I remember the most recent moment when I snapped. My kids and I had just returned home from school. “Go to your rooms,” I said in a cold and gravelly voice that didn’t sound like my own. “Now!”
Tears and whimpered protests followed. I threw up my hands. Now I was yelling, the intensity of my anger surprising me. “I don’t want to hear it! Don’t even look at me. Go.”
You might deduce from this story that I am a cruel, hardened monster. But let me explain: Really, I’m a nice person. If you bumped into me in a crowd, I’d probably smile at you and let you go ahead of me. I’ve always hated conflict and confrontation. So when it comes to my kids’ various everyday offenses, my strategy is usually to let it go.
But maintaining this peace comes at a cost. The anger, the frustration, and all the icky emotions that I make a conscious decision to suppress in favor of not rocking the boat are buried only temporarily. Fueled by the typical aggravations inherent in raising small children — the incessant bickering, the whining, the sass, the Play-Doh that gets stuck in the carpet — those feelings quietly gather strength. They build up, and up, and up, a heavy weight that festers in my chest, until one day I can’t hold them in anymore, and I finally explode.
This is what happened that afternoon when I morphed into Angry, Mean Mama. The morning hadn’t gone well, both girls arguing so much that they almost missed the bus. Later, on the car ride home from school, we all enjoyed a tenuous peace for approximately 47 seconds until my older daughter did something stupid to annoy her sister. Little sister promptly expressed her displeasure by shrieking like a parrot on steroids. The high-pitched noise got under my skin. I could feel a headache coming on. And I decided, finally, I am not taking this crap today.
So after roaring at the kids to go to their rooms, I paced the kitchen, waiting for my husband to arrive home from work. As soon as he got in the door, I announced, “I just can’t deal with them right now.”
I grabbed my car keys and drove aimlessly into town, pulling into a parking lot where I sat with the engine running. Fuming, flipping the radio on and off, tears pricking my eyes. As the sky darkened around me, my breathing slowed and the heaviness in my chest started to lift.
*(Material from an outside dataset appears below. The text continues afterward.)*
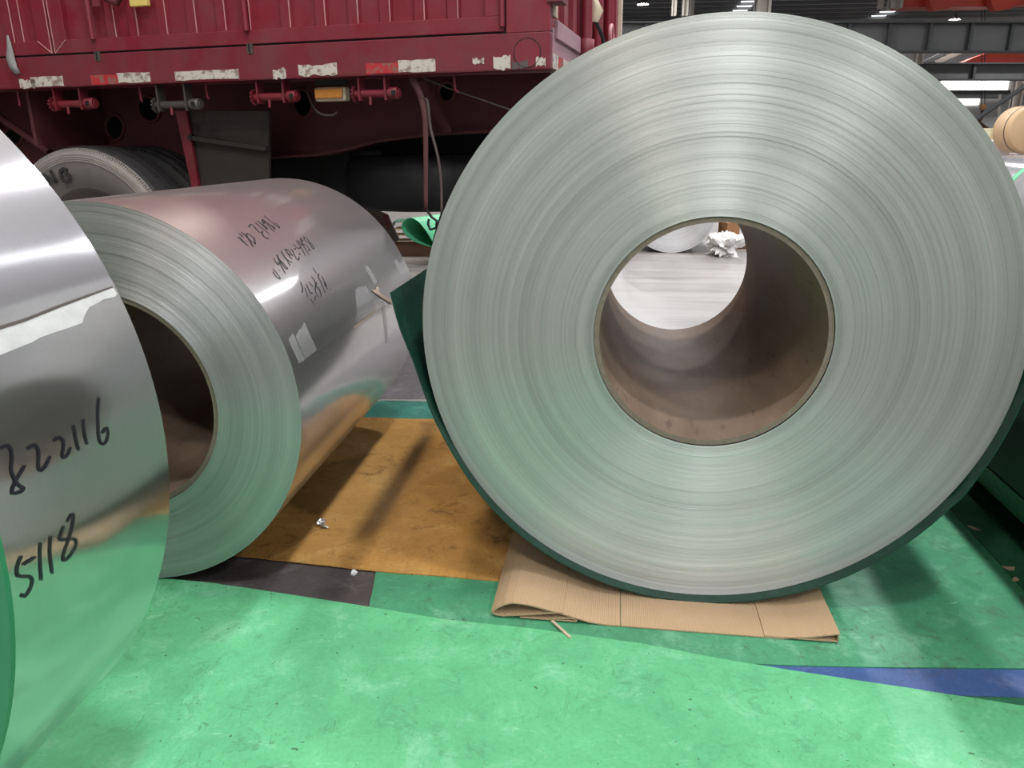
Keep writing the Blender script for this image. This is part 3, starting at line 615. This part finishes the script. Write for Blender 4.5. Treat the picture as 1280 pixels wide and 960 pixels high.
# winches under the rail
for k, (px0, px1, py, m) in enumerate(((58, 112, 130, 'red'), (187, 245, 131, 'grey_metal'), (311, 367, 121, 'red'), (438, 495, 117, 'red'))):
    xa, z = T2(px0, py); xb = TX(px1, py); xm1 = xa + (xb - xa) * 0.72; y = 0.045
    d = G().tube([(xa, y, z), (xb, y, z)], 0.017, 12).build('winch_drum', M[m], trl)
    rt = G()
    for j in range(12):
        a = 2 * PI * j / 12; rt.box((xa - 0.004, -0.004, 0.014), (xa + 0.004, 0.004, 0.034), M4=Matrix.Translation((0, y, z)) @ Matrix.Rotation(a, 4, 'X') )
    rt.tube([(xa - 0.004, y, z), (xa + 0.004, y, z)], 0.027, 12).build('ratchet_wheel', M['grey_metal' if m != 'red' else 'red_rail'], d)
    for x in (xa + 0.03, xm1): G().box((x - 0.004, y - 0.025, z - 0.028), (x + 0.004, y + 0.03, ZB + 0.002)).build('winch_bracket', M['grey_metal' if m != 'red' else 'red_rail'], d)
    G().lathe([(0.024, xm1 + 0.012), (0.026, xb - 0.01), (0.017, xb - 0.006), (0.017, xm1 + 0.012)], 14, axis='X', c=(0, y, z)).build('winch_collar', M[m], d)
    G().box((xm1 + 0.03, y - 0.028, z - 0.010), (xm1 + 0.048, y - 0.018, z + 0.010)).build('collar_hole', M['black'], d)
    G().tube([((xa + xm1) / 2, y - 0.01, z - 0.012), ((xa + xm1) / 2, y - 0.012, z - 0.045)], 0.007, 7).build('pawl_pin', M['red_rail'], d)
for px, py0, py1 in ((9, 114, 132), (163, 108, 126), (247, 105, 123), (562, 94, 114)):
    x, z0 = T2(px, py0); x2, z1 = T2(px + 4, py1)
    G().tube([(x, 0.06, ZB + 0.004), (x, 0.06, z0 - 0.01), (x + 0.004, 0.055, z1 + 0.01), (x2 + 0.006, 0.05, z1)], 0.006, 7).build('rope_hook', M['red_rail'], trl)
xa, za = T2(394, 127, 0.08); xb, zb = T2(431, 108, 0.08)
lf = G().box((xa, 0.08, za), (xb, 0.13, zb)).build('side_lamp_frame', M['cream'], trl, bevel=0.008)
G().box((xa + 0.006, 0.068, za + 0.012), (xb - 0.012, 0.09, zb - 0.007)).build('amber_lens', M['amber'], lf, bevel=0.004)
def tp(px, py, yl): x, z = T2(px, py, yl); return Vector((x, yl, z))
G().box((xa, 0.09, zb + 0.01), (xb, 0.12, ZB + 0.002)).build('lamp_bracket', M['black'], trl)
G().tube(smooth_pts([tp(383, 110, 0.2), tp(390, 130, 0.16), tp(400, 142, 0.15), tp(415, 144, 0.15), tp(421, 140, 0.15)], 4), 0.005, 6).build('lamp_cable', M['strap_dark'], trl)
G().tube([tp(528, 97, 0.10), tp(560, 110, 0.12), tp(640, 138, 0.14)], 0.004, 6).build('brake_hose', M['strap_dark'], trl)
# chassis beams with oval holes
def plate_holes(name, outline, holes, yl, th, m):
    cu = bpy.data.curves.new(name, 'CURVE'); cu.dimensions = '2D'; cu.fill_mode = 'BOTH'; cu.extrude = th / 2
    for pts in [outline] + holes:
        sp = cu.splines.new('POLY'); sp.points.add(len(pts) - 1); sp.use_cyclic_u = True
        for i, (x, z) in enumerate(pts): sp.points[i].co = (x, z, 0, 1)
    o = bpy.data.objects.new(name, cu); COL.objects.link(o)
    dg = bpy.context.evaluated_depsgraph_get(); me = bpy.data.meshes.new_from_object(o.evaluated_get(dg)); bpy.data.objects.remove(o)
    return link(name, me, m, trl, (0, yl, 0), (PI / 2, 0, 0))
YB = 0.62
low = [(-700, 240), (100, 222), (230, 210), (325, 199), (400, 195), (440, 188), (480, 178), (540, 170), (610, 166), (690, 158), (760, 150)]
lowl = [T2(x, y, YB) for x, y in low]
out = lowl + [(lowl[-1][0], 1.40), (lowl[0][0], 1.40)]
holes = []
for px, py, a, b_, tl in ((18, 171, 12, 12, 0.5), (145, 159, 11.5, 16, -0.1), (187, 136, 13, 17, -0.5), (379, 129, 12, 18, -0.2), (559, 115, 11, 13, 0)):
    holes.append([T2(px + a * math.cos(q) * math.cos(tl) - b_ * math.sin(q) * math.sin(tl), py + a * math.cos(q) * math.sin(tl) + b_ * math.sin(q) * math.cos(tl), YB) for q in (2 * PI * k / 24 for k in range(24))])
plate_holes('chassis_beam', out, holes, YB, 0.012, M['red_dark'])
for hl in holes: # raised lip round each hole
    G().tube([(x, YB - 0.01, z) for x, z in hl + hl[:1]], 0.011, 6, cap=False).build('hole_lip', M['red_dark'], trl)
fl_ = G(); pts = [Vector((x, YB - 0.07, z)) for x, z in lowl]; fl_.sheet(pts, (0, 0.16, 0), 0.012); fl_.build('beam_flange', M['red_dark'], trl)
G().box((-TL, 1.62, 0.85), (0.0, 1.64, 1.40)).build('chassis_beam', M['black'], trl)  # black colour stands in for the deep shade behind the holed web
for px in (-40, 93): # cross members
    x = TX(px, 150, 0.4); G().box((x - 0.01, 0.12, 1.05), (x + 0.01, YB, 1.40)).build('cross_member', M['red_dark'], trl)
G().tube([tp(-12, 138, 0.3), tp(62, 190, 0.3)], 0.02, 8).build('diagonal_strut', M['red_dark'], trl)
G().bar(tp(525, 100, 0.35), tp(560, 165, 0.5), 0.04, 0.02).build('diagonal_strut', M['red_dark'], trl)
# mud guard bracket
x0, x1 = TX(236, 190, 0.30), TX(334, 190, 0.30); z0 = T2(280, 262, 0.30)[1]
G().slab([tp(219, 139, 0.22), tp(233, 139, 0.22), tp(249, 240, 0.22), tp(241, 240, 0.22)], (0, 0.02, 0)).build('guard_edge', M['red'], trl)
G().slab([tp(233, 139, 0.25), tp(336, 139, 0.25), tp(336, 260, 0.25), tp(250, 260, 0.25)], (0, 0.02, 0)).build('mud_guard', M['guard'], trl)
G().bar(tp(238, 172, 0.225), tp(335, 186, 0.225), 0.02, 0.045, up=(0, 1, 0)).build('guard_tube', M['guard'], trl)
G().box(tuple(tp(237, 175, 0.20)), tuple(tp(243, 168, 0.225))).build('tube_end', M['black'], trl)
# wheels
WX, WZ, WR = -2.435, 0.537, 0.505
def wheel(x, y, inner=False):
    t = link('wheel', None, None, trl, (x, y, WZ))
    ty = G(); ty.lathe([(0.30, 0.03), (0.34, 0.005), (0.40, -0.012), (0.432, -0.011)], 72).lathe([(0.432, -0.011), (0.46, -0.006), (0.485, 0.0), (0.497, 0.012)], 72, 1)
    ty.lathe([(0.497, 0.012), (0.505, 0.03), (0.507, 0.07), (0.499, 0.072), (0.499, 0.082), (0.508, 0.084), (0.508, 0.13), (0.500, 0.132), (0.500, 0.142), (0.507, 0.144), (0.507, 0.19), (0.499, 0.192), (0.497, 0.23), (0.46, 0.262), (0.33, 0.25)], 72, 2, sm=False)
    o = ty.build('tyre', [M['rubber']] * 3 if inner else [M['tyre_in'], M['tyre_side'], M['rubber']], t)
    for rr in () if inner else (0.435, 0.445, 0.455, 0.468): G().lathe([(rr - 0.002, -0.0125), (rr, -0.0165), (rr + 0.002, -0.0125)], 72).build('sidewall_rib', M['tyre_side'], t)
    sc = G()
    for k in range(240):
        a = 2 * PI * k / 240; sc.box((0.482, -0.003, -0.0028), (0.496, 0.012, 0.0028), M4=Matrix.Rotation(a, 4, 'Y'))
    tag(sc.build('shoulder_rib', M['rubber' if inner else 'tyre_side'], t), kind='stuff')
    G().lathe([(0.0, 0.06), (0.12, 0.05), (0.13, 0.09), (0.24, 0.10), (0.28, 0.035), (0.302, 0.028)], 48).build('rim', M['grey_metal'], t)
    return t
tyre = wheel(WX, 0.10); wheel(WX, 0.44, True); wheel(WX, 1.62, True); wheel(WX - 1.3, 0.10); wheel(WX - 1.3, 1.62, True)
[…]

At last, I headed home.
When I walked into the kitchen, my daughters were running toward me with hugs and apologies, thrusting a card into my hands. “Dear Mama,” it read, “we’re sorry we were notty.”
What was left of Angry, Mean Mama fizzled out when I read those words. I apologized to the kids for yelling, and explained why their fighting upset me so much: It made me sad and angry to see them arguing, because I know how much they love each other. We talked about the need to respect each other’s feelings and personal space. They promised to be better, and I knew they would be — for a little while at least. And then we moved on.
Do I think it would be better to worry less about being nice, to be more assertive with my kids instead of letting stuff go, to voice my frustrations more regularly so that those emotions wouldn’t simmer and periodically burst out into an adult version of a temper tantrum? Yes, I do. And I’m working toward this.
But I also believe there’s no one right way to deal with the complex emotions of motherhood. Each day, all of us are doing our best to navigate the delicate trade-off between keeping the peace and retaining our sanity. I used to think there were perfect moms out there who constantly had their ducks in a row, who effortlessly and lovingly taught their kids discipline and respect without ever raising their voices or having a nervous breakdown themselves. Now I know better. A mom who is calm and in control 100 percent of the time falls into the same category as trolls, unicorns, and husbands who never leave their socks on the floor — she does not exist.
Whether you find yourself having a meltdown every day or once a year, you are not a monster. Sometimes those meltdowns are necessary. They get us back to our baseline, back to a quiet space where we can breathe, to a place where we know our needs and our feelings were heard and acknowledged. They remind our children that we are not perfect, that their conflicts can affect others deeply, and that adults struggle with big feelings, just as kids do. And if we are open to it, the aftermath of a meltdown can be a natural opportunity to reconnect with our loved ones, and to reaffirm how we all want to be treated.